Phase 3A - Partner onboards new customers onto the new 2.0 platform

Complete documentation for onboarding to the 2.0 platform can be found here: https://opensource.adobe.com/acrobat-sign/embedpartner/embedapi2.html. Once your partner application is certified, the Partner can use the Acrobat Sign Embed APIs to:

  • Create customer accounts

  • Add users

  • Generate user tokens

Once Phase 3A is complete, new customers should be onboarded onto the new 2.0 platform only (independent of the Phase 3B upgrade).

Phase 3B - Adobe upgrades existing customers to the new 2.0 platform

Adobe will:

  1. Change management of the Partner’s existing customer accounts.

  2. (If required) Change the email addresses of the Partner’s end users.

The estimated duration for the upgrade of existing customers is measured in hours, but that number of hours is dependent on the number of Acrobat Sign accounts and end users that must be upgraded. During the upgrade:

  • No new users or accounts can be created.

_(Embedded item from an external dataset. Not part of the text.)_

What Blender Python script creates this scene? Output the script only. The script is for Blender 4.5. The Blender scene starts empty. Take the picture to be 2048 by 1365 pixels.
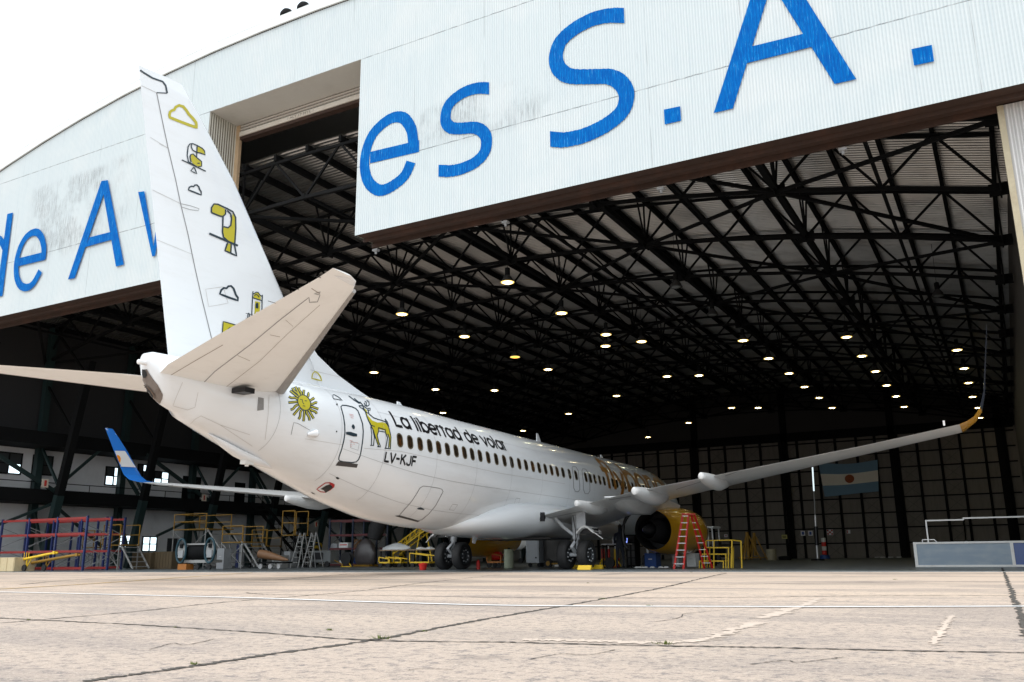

  • No updates to existing users or accounts are allowed.

  • The Partner can query the upgrade status for individual users.

  • Acrobat Sign usage will remain functional as long as the existing user token is still valid.

  • Agreements that are in progress will remain signable.

The Partner’s customer will experience no data loss nor disruption to accessing their content.

Phase 4 - Adobe and Partner review the status after cutover. Partner retires their legacy processes.

Adobe will notify the Partner of the upgrade’s success when done.

If issues are encountered during the upgrade, Adobe will roll back to the previous state while the issue is resolved. Once the issues are resolved, the upgrade will be re-initiated.

  • The Partner should validate that their workflows are working as expected with new OEM 2.0 platform.

  • The Partner should retire all legacy SOAP API integrations (if any).

  • The Partner must remove the legacy Application IDs associated with any Webhook verification (if any).

  • Adobe and the Partner will conduct a post-mortem review of the upgrade.